Currently watching Most Haunted Top 50, or whatever it’s called, on LivingTV. They’re showing a countdown of the fifty greatest moments from the series and there’s a collection of soap actors and random people like models recounting what happens in each moment. At first I thought that these people had been involved in the clips, but it turns out that, no, in fact they’re actually just describing what happened after watching it on TV.
Now, as someone who’s just graduated with a science degree, I’m sure you can guess at my opinion of the things that happen on the show: I’m a little bit of a sceptic.
The best ones are the “possessions” when someone channels the voice of some spirit (usually Derek: right now they’re showing a clip of him strapped into a chair twitching and shaking). However, they just showed one where Yvette Fielding fainted after a séance (is that how it’s spelt?) and everyone was terrified so they picked her up and carried her out of the room and sat her down presumably until she regained conscoiusness.
Well, aside from how healthy it is to be doing things regularly that terrify you to the extent that you faint, the worst thing that you can do when someone faints is keep them upright. Fainting is your body trying to make you lie down to let blood get to your brain. It just seems that being around all these mysterious goings on has made people forget common sense.
The best thing was the way it was all presented as if it was really normal and everyday. I actually think that’s a bit wrong. You see these chat shows where some guy goes round telling people that people who have died have special messages for them, or you hear about someone who’s done a séance only to hear that they’ll die in a week — and then they do, by coincidence.
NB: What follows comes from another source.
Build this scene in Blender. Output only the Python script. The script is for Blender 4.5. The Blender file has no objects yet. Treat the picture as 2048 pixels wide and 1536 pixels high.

How terrible must that be for the people who were at the séance?
Derren Brown, as much as I might find him a little annoying, did an excellent show where a group of people went through the whole séance experience, with spirits being channelled and everything, and the entire thing was him doing his usual mindtricks. He planted the ideas in their heads all along, and totally manipulated the whole thing. Now, I don’t know if a similar thing happens in these paranormal experiences (I would guess that most “mediums” don’t have Derren’s skills), but it does show that it’s possible to fake them very convincingly.
The rational explanation would be that it’s all the power of suggestion, the crowd mentality and fear making people see things that they don’t (but secretly do) want to see.
There’s a quote that’s relevant here, I think:
When people stop believing in God, they don’t believe in nothing — they believe in anything.